As dismal as the story is of youth and homelessness, the situation is not without some measure of hope. “When kids age out of foster care, if they take advantage of all that is available to them, if they want to go to college there is [substantial] financial help available for former foster children. But unfortunately, unless they have that guidance readily available via social workers, once they are out of that foster system and that family that has been responsible for them they feel like the freedom … especially if the foster environment has not been conducive to a great family life and a lot of them switch homes frequently and subsequently they fail,” said the veteran child care professional, adding, “this is not an indictment of foster care, they are necessary, but we had young man who told me he had been institutionalized since he was five and he wanted to be out. We have girls who come here and deliver babies, but unless they have a permanent address, the cycle repeats itself and those kids end up in the cycle too.”

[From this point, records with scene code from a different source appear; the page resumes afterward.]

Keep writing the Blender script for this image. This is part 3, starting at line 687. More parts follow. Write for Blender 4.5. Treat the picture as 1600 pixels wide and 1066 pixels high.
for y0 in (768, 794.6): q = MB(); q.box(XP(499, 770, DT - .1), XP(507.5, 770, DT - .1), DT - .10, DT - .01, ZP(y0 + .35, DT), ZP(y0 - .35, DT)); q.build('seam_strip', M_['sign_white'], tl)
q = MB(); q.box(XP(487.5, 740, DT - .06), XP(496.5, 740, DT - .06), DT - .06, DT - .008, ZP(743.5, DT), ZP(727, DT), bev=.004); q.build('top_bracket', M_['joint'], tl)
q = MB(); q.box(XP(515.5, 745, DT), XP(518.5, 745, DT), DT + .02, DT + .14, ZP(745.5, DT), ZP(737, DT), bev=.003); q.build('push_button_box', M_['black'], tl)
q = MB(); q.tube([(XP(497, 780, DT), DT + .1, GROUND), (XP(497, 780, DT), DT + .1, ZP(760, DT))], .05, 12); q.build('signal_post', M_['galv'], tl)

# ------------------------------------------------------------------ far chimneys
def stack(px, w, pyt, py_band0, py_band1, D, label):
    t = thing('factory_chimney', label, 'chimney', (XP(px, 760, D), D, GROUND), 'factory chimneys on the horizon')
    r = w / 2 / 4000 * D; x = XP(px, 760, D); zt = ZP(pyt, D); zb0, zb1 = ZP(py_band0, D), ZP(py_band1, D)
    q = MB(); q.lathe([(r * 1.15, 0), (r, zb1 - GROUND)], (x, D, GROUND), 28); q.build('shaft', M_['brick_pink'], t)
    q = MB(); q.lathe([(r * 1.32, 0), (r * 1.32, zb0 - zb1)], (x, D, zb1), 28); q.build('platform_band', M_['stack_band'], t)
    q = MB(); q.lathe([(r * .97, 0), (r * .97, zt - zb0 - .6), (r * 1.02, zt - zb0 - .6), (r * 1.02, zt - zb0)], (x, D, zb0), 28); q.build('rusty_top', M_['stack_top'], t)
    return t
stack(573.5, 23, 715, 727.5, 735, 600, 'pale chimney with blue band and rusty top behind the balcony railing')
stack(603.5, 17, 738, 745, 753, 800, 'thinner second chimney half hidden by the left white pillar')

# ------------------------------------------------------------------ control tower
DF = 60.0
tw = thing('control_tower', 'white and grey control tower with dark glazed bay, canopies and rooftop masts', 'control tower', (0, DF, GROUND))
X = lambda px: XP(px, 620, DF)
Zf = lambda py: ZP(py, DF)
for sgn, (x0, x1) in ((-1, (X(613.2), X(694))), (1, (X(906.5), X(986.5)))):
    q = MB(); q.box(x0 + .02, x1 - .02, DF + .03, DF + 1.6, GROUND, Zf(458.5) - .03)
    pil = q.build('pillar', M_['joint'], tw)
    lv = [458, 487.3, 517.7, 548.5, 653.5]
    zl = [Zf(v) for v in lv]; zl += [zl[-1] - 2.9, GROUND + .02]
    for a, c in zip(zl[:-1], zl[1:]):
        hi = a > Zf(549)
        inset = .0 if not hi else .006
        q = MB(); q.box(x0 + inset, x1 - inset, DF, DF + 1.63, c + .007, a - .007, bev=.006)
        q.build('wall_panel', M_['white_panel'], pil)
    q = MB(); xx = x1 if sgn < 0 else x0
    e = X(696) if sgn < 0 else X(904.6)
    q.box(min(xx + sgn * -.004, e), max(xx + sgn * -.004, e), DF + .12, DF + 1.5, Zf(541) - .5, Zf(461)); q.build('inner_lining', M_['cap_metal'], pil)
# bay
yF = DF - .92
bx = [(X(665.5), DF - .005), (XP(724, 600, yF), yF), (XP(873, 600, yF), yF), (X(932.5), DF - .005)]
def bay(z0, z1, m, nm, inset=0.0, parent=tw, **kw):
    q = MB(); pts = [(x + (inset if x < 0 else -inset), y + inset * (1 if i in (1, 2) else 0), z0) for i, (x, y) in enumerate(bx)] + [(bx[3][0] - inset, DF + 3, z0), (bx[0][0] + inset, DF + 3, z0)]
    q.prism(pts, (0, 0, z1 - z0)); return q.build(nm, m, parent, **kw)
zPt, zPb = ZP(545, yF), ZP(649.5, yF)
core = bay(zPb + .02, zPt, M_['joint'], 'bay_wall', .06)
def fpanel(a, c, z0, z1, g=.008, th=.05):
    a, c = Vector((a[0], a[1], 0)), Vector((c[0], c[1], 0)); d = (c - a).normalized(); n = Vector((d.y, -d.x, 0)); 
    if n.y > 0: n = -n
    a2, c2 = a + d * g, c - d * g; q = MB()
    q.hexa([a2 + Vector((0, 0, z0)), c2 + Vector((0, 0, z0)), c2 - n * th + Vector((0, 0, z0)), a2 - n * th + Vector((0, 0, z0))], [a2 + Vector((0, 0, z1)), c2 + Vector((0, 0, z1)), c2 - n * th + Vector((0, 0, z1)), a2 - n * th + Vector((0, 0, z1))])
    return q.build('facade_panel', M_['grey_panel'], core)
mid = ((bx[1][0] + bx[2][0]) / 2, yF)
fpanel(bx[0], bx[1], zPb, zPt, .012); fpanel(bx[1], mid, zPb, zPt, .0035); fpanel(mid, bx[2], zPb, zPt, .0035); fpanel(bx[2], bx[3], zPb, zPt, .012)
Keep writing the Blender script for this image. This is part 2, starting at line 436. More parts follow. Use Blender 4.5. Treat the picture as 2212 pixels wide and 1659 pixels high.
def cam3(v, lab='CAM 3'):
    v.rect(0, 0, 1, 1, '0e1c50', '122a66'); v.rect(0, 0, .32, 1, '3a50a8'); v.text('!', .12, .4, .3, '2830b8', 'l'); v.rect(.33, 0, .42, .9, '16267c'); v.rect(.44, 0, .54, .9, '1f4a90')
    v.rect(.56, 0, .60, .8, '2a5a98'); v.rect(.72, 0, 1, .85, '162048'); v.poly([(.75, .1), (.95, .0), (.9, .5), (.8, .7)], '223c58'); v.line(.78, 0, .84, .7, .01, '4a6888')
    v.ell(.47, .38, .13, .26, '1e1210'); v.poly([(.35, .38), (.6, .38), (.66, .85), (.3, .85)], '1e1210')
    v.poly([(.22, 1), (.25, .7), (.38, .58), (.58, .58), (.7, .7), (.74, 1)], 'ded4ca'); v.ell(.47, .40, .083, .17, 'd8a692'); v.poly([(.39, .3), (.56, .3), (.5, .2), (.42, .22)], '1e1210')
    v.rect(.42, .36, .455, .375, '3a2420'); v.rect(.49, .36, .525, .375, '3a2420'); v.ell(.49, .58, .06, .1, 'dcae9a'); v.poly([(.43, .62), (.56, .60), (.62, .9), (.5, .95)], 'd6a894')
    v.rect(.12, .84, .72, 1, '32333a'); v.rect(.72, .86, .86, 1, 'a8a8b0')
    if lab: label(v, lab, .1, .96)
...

Covenant house which operates 30 homes for homeless youth in the U.S. and Latin America — only one of which is located in the state and the Detroit — works closely with health and crisis agencies around the world. The organization is 98 percent funded by private grants and donations with only two percent of its funding coming from the Housing and Urban Development Agency. And that funding is at risk, although Piro is dedicated to opening a second facility in Grand Rapids.
Located at 2959 Martin Luther King, Covenant House operates with a full-time around the clock staff of 55 residential advisors or “holy people” who act as parents to displaced youth.
By living on the streets, these people are exposed to everything that is bad out there. Number on is trafficking for sex or work. They are also exposing themselves to the temptation of taking drugs, because they are going to congregate with others that are in the same situation, And then they are exposed to illness, STDs and violence,” laments Piro. “That’s a lot of negativity all in one place. Most importantly their deteriorating mental health will only get worse.”
Covenant house residents are eligible to receive emergency housing and services for a period of 90 days. Successful recipients are eligible to move to longer term care for period of up to two years and can avail themselves of an array of training and employment programs.
Covenant House Michigan spearheaded four-second chance high schools, Covenant House Academy (authorized through Grand Valley State University), to offer dropouts and at-risk youth the opportunity to obtain a high school diploma. Over 900 youth are enrolled each year.
Covenant House recently screened the documentary Shelter to raise awareness of the perils of homeless. Filmed in a Covenant House New Orleans the distressing stories of these young people surpass the level disturbing and too often end tragically.
“When I was on the streets we learned how to keep safe and stay alive,” says Edison. “Other homeless people taught me about sleeping over heating grates or building fires, and the best overpasses to sleep under and even sometimes how to steal away in a building to shield ourselves from the elements and the danger. But we helped each other survive and live if you want to call  it that.”